* What needs to be done *
Verbatim output of all the material below is required.

* Supplied information *
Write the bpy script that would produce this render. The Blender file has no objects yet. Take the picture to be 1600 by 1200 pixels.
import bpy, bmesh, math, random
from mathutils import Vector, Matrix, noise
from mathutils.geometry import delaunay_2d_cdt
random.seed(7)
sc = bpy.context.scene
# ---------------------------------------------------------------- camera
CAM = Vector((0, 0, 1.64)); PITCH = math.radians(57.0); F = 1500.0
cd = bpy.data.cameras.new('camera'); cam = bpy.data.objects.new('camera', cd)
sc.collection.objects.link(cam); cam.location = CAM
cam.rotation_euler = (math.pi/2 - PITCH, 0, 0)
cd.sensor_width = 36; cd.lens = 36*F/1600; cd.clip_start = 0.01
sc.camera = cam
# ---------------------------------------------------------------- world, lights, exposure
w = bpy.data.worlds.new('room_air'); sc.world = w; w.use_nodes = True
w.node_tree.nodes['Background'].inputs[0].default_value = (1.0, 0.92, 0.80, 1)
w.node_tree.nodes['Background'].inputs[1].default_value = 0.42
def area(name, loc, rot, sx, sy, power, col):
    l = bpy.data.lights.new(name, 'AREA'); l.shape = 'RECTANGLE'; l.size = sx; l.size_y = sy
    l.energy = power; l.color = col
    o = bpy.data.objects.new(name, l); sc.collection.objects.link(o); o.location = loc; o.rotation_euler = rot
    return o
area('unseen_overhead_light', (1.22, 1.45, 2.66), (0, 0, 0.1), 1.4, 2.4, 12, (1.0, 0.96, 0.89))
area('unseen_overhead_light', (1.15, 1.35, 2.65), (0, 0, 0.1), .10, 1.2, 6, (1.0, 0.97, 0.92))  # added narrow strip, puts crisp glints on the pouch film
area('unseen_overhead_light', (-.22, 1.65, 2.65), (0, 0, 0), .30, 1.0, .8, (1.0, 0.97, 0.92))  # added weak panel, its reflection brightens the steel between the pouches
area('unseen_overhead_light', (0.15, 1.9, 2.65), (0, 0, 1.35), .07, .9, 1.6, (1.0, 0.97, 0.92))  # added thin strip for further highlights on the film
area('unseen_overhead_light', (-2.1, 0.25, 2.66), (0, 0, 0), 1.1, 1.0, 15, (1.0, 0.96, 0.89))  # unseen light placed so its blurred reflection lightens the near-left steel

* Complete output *
Write the bpy script that would produce this render. The Blender file has no objects yet. Take the picture to be 1600 by 1200 pixels.
import bpy, bmesh, math, random
from mathutils import Vector, Matrix, noise
from mathutils.geometry import delaunay_2d_cdt
random.seed(7)
sc = bpy.context.scene
# ---------------------------------------------------------------- camera
CAM = Vector((0, 0, 1.64)); PITCH = math.radians(57.0); F = 1500.0
cd = bpy.data.cameras.new('camera'); cam = bpy.data.objects.new('camera', cd)
sc.collection.objects.link(cam); cam.location = CAM
cam.rotation_euler = (math.pi/2 - PITCH, 0, 0)
cd.sensor_width = 36; cd.lens = 36*F/1600; cd.clip_start = 0.01
sc.camera = cam
# ---------------------------------------------------------------- world, lights, exposure
w = bpy.data.worlds.new('room_air'); sc.world = w; w.use_nodes = True
w.node_tree.nodes['Background'].inputs[0].default_value = (1.0, 0.92, 0.80, 1)
w.node_tree.nodes['Background'].inputs[1].default_value = 0.42
def area(name, loc, rot, sx, sy, power, col):
    l = bpy.data.lights.new(name, 'AREA'); l.shape = 'RECTANGLE'; l.size = sx; l.size_y = sy
    l.energy = power; l.color = col
    o = bpy.data.objects.new(name, l); sc.collection.objects.link(o); o.location = loc; o.rotation_euler = rot
    return o
area('unseen_overhead_light', (1.22, 1.45, 2.66), (0, 0, 0.1), 1.4, 2.4, 12, (1.0, 0.96, 0.89))
area('unseen_overhead_light', (1.15, 1.35, 2.65), (0, 0, 0.1), .10, 1.2, 6, (1.0, 0.97, 0.92))  # added narrow strip, puts crisp glints on the pouch film
area('unseen_overhead_light', (-.22, 1.65, 2.65), (0, 0, 0), .30, 1.0, .8, (1.0, 0.97, 0.92))  # added weak panel, its reflection brightens the steel between the pouches
area('unseen_overhead_light', (0.15, 1.9, 2.65), (0, 0, 1.35), .07, .9, 1.6, (1.0, 0.97, 0.92))  # added thin strip for further highlights on the film
area('unseen_overhead_light', (-2.1, 0.25, 2.66), (0, 0, 0), 1.1, 1.0, 15, (1.0, 0.96, 0.89))  # unseen light placed so its blurred reflection lightens the near-left steel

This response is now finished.